GOAL — Your copy of the material must match it exactly, except that pictures are dropped.

INFORMATION SUPPLIED —
* * * * * * *

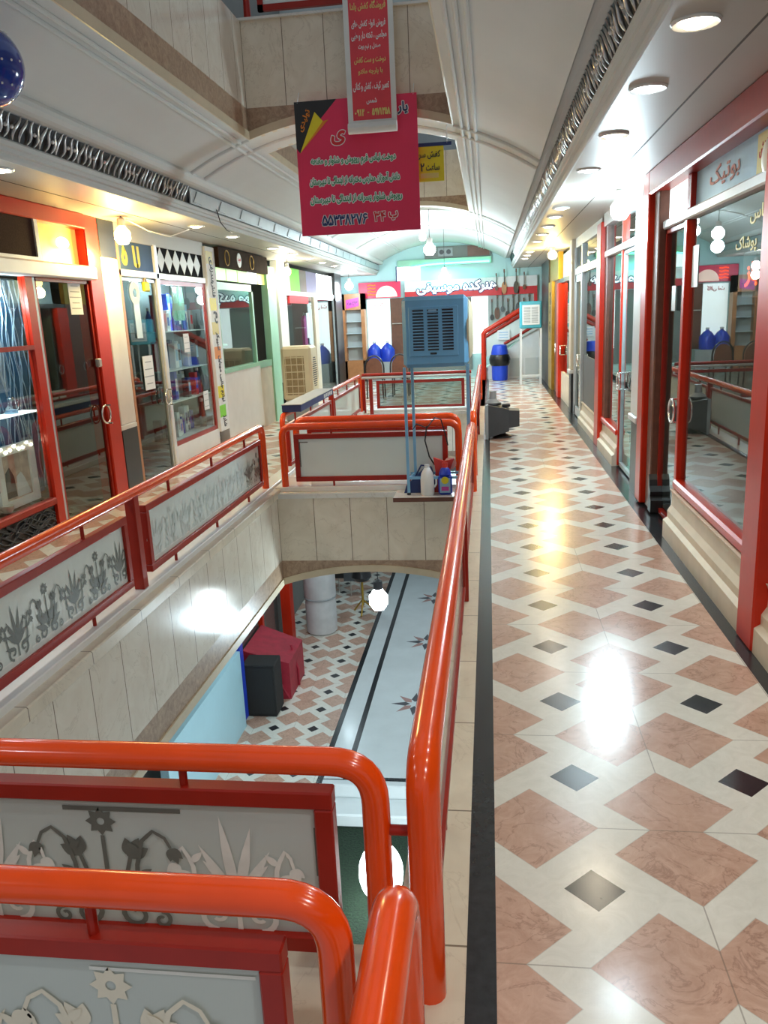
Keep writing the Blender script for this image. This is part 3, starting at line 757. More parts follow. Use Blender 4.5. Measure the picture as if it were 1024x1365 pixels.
def deco_far(k, s0, s1, z0, z1, axis, fixed, face, fr):
    q = [[(s0 + 0.05, z0 + 0.10), (s0 + 0.06, z0 + 0.10), (s0 + 0.06, z1 - 0.03), (s0 + 0.05, z1 - 0.03)], [(s0 + 0.05, z1 - 0.04), (s0 + 0.14, z1 - 0.04), (s0 + 0.14, z1 - 0.03), (s0 + 0.05, z1 - 0.03)]]
    etch(q, axis, fixed, face, 'etch_dark', fr, 'etched_border')
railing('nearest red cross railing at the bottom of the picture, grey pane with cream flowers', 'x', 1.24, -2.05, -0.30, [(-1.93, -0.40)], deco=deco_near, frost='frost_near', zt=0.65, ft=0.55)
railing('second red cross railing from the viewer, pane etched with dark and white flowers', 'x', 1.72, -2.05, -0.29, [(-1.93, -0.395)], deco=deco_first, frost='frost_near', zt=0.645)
r2 = railing('long red railing running away beside the tiled walkway on the right of the first opening', 'y', -0.17, 1.70, 7.62, [(1.95, 4.48), (4.72, 7.40)], posts=(4.6,), r=0.042, deco=None, rb=0.10, zt=0.645, fw=0.018)
MB().tube([(-0.29, 1.72, 0.46), (-0.17, 1.72, 0.46)], 0.014, 10).build('connecting_tube', 'red_frame', r2, 40)
railing('short end of a red railing in the bottom middle, curving down before the viewer', 'y', -0.185, -2.2, 1.30, [(-2.0, 1.05)], r=0.042, rb=0.12, zt=0.645, ends=(False, True), fw=0.018)
railing('long red railing on the left walkway edge, panes etched with dark flowers', 'y', -2.22, 1.35, 7.60, [(1.50, 4.48), (4.76, 7.46)], posts=(4.62,), z0=0.07, zt=0.685, face=1, deco=deco_left, r=0.034, ft=0.58, fb=0.13)
railing('red cross railing on the far bridge, facing the viewer behind the blue cooler legs', 'x', 7.76, -2.06, -0.30, [(-1.94, -0.41)], deco=deco_far, r=0.034, ft=0.58, z0=0.05)
railing('red cross railing on the far side of the bridge, partly hidden by its twin', 'x', 8.20, -2.02, -0.32, [(-1.90, -0.43)], r=0.034, ft=0.58, zt=0.665, z0=0.05)
railing('red railing along the left edge of the second opening, behind the long carton', 'y', -2.22, 8.42, 13.85, [(8.6, 11.1), (11.35, 13.7)], posts=(11.22,), z0=0.07, zt=0.685, r=0.03, face=1)
railing('red railing along the right edge of the second opening, far down the walkway', 'y', -0.17, 8.40, 15.9, [(8.6, 11.2), (11.4, 15.7)], posts=(11.3,), r=0.038, zt=0.645, fw=0.018)
T = thing('railing', 'steel topped railing with dark glass at the far end of the second opening', 'railing', (-1.2, 13.98, 0))
B(-2.2, -0.3, 13.92, 14.04, 0.62, 0.655, 0.008).build('top_board', 'steel', T)
MB().tube([(-2.2, 13.98, 0.685), (-0.3, 13.98, 0.685)], 0.028, 12).build('handrail', 'red_frame', T, 40)
for x in (-2.18, -2.05, -0.34): B(x - 0.03, x + 0.03, 13.95, 14.01, 0, 0.62).build('post', 'red_frame', T)
m = MB(); m.box(-1.95, -0.42, 13.955, 14.0, 0.53, 0.58).box(-1.95, -0.42, 13.955, 14.0, 0.10, 0.14).box(-1.95, -1.90, 13.956, 13.999, 0.1, 0.58).box(-0.47, -0.42, 13.956, 13.999, 0.1, 0.58)
fr = m.build('panel_frame', 'red_frame', T); B(-1.90, -0.47, 13.97, 13.98, 0.14, 0.53).build('dark_pane', 'glass_dark', fr)
# railing of the floor above, just seen over the beam
T = thing('railing', 'dark red railing of the floor above, at the very top of the picture', 'railing', (-1.2, 7.72, 4.25))
MB().tube([(-2.08, 7.74, 4.26), (-2.08, 7.74, 4.95), (-0.3, 7.74, 4.95), (-0.3, 7.74, 4.26)], 0.035, 12).build('handrail', 'red_frame', T, 40)
m = MB().box(-1.98, -0.4, 7.72, 7.76, 4.34, 4.39).box(-1.98, -0.4, 7.72, 7.76, 4.80, 4.85).box(-1.98, -1.93, 7.72, 7.76, 4.34, 4.85).box(-.45, -.4, 7.72, 7.76, 4.34, 4.85)
fr = m.build('panel_frame', 'red_frame', T); B(-1.93, -0.45, 7.735, 7.745, 4.39, 4.80).build('frosted_pane', 'frost', fr)
struct('trim_60', MB().box(VL - 0.05, VR + 0.05, 7.62, 7.9, 4.25, 4.27), 'cap')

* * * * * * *

FINAL RESULT —
Keep writing the Blender script for this image. This is part 3, starting at line 757. More parts follow. Use Blender 4.5. Measure the picture as if it were 1024x1365 pixels.
def deco_far(k, s0, s1, z0, z1, axis, fixed, face, fr):
    q = [[(s0 + 0.05, z0 + 0.10), (s0 + 0.06, z0 + 0.10), (s0 + 0.06, z1 - 0.03), (s0 + 0.05, z1 - 0.03)], [(s0 + 0.05, z1 - 0.04), (s0 + 0.14, z1 - 0.04), (s0 + 0.14, z1 - 0.03), (s0 + 0.05, z1 - 0.03)]]
    etch(q, axis, fixed, face, 'etch_dark', fr, 'etched_border')
railing('nearest red cross railing at the bottom of the picture, grey pane with cream flowers', 'x', 1.24, -2.05, -0.30, [(-1.93, -0.40)], deco=deco_near, frost='frost_near', zt=0.65, ft=0.55)
railing('second red cross railing from the viewer, pane etched with dark and white flowers', 'x', 1.72, -2.05, -0.29, [(-1.93, -0.395)], deco=deco_first, frost='frost_near', zt=0.645)
r2 = railing('long red railing running away beside the tiled walkway on the right of the first opening', 'y', -0.17, 1.70, 7.62, [(1.95, 4.48), (4.72, 7.40)], posts=(4.6,), r=0.042, deco=None, rb=0.10, zt=0.645, fw=0.018)
MB().tube([(-0.29, 1.72, 0.46), (-0.17, 1.72, 0.46)], 0.014, 10).build('connecting_tube', 'red_frame', r2, 40)
railing('short end of a red railing in the bottom middle, curving down before the viewer', 'y', -0.185, -2.2, 1.30, [(-2.0, 1.05)], r=0.042, rb=0.12, zt=0.645, ends=(False, True), fw=0.018)
railing('long red railing on the left walkway edge, panes etched with dark flowers', 'y', -2.22, 1.35, 7.60, [(1.50, 4.48), (4.76, 7.46)], posts=(4.62,), z0=0.07, zt=0.685, face=1, deco=deco_left, r=0.034, ft=0.58, fb=0.13)
railing('red cross railing on the far bridge, facing the viewer behind the blue cooler legs', 'x', 7.76, -2.06, -0.30, [(-1.94, -0.41)], deco=deco_far, r=0.034, ft=0.58, z0=0.05)
railing('red cross railing on the far side of the bridge, partly hidden by its twin', 'x', 8.20, -2.02, -0.32, [(-1.90, -0.43)], r=0.034, ft=0.58, zt=0.665, z0=0.05)
railing('red railing along the left edge of the second opening, behind the long carton', 'y', -2.22, 8.42, 13.85, [(8.6, 11.1), (11.35, 13.7)], posts=(11.22,), z0=0.07, zt=0.685, r=0.03, face=1)
railing('red railing along the right edge of the second opening, far down the walkway', 'y', -0.17, 8.40, 15.9, [(8.6, 11.2), (11.4, 15.7)], posts=(11.3,), r=0.038, zt=0.645, fw=0.018)
T = thing('railing', 'steel topped railing with dark glass at the far end of the second opening', 'railing', (-1.2, 13.98, 0))
B(-2.2, -0.3, 13.92, 14.04, 0.62, 0.655, 0.008).build('top_board', 'steel', T)
MB().tube([(-2.2, 13.98, 0.685), (-0.3, 13.98, 0.685)], 0.028, 12).build('handrail', 'red_frame', T, 40)
for x in (-2.18, -2.05, -0.34): B(x - 0.03, x + 0.03, 13.95, 14.01, 0, 0.62).build('post', 'red_frame', T)
m = MB(); m.box(-1.95, -0.42, 13.955, 14.0, 0.53, 0.58).box(-1.95, -0.42, 13.955, 14.0, 0.10, 0.14).box(-1.95, -1.90, 13.956, 13.999, 0.1, 0.58).box(-0.47, -0.42, 13.956, 13.999, 0.1, 0.58)
fr = m.build('panel_frame', 'red_frame', T); B(-1.90, -0.47, 13.97, 13.98, 0.14, 0.53).build('dark_pane', 'glass_dark', fr)
# railing of the floor above, just seen over the beam
T = thing('railing', 'dark red railing of the floor above, at the very top of the picture', 'railing', (-1.2, 7.72, 4.25))
MB().tube([(-2.08, 7.74, 4.26), (-2.08, 7.74, 4.95), (-0.3, 7.74, 4.95), (-0.3, 7.74, 4.26)], 0.035, 12).build('handrail', 'red_frame', T, 40)
m = MB().box(-1.98, -0.4, 7.72, 7.76, 4.34, 4.39).box(-1.98, -0.4, 7.72, 7.76, 4.80, 4.85).box(-1.98, -1.93, 7.72, 7.76, 4.34, 4.85).box(-.45, -.4, 7.72, 7.76, 4.34, 4.85)
fr = m.build('panel_frame', 'red_frame', T); B(-1.93, -0.45, 7.735, 7.745, 4.39, 4.80).build('frosted_pane', 'frost', fr)
struct('trim_60', MB().box(VL - 0.05, VR + 0.05, 7.62, 7.9, 4.25, 4.27), 'cap')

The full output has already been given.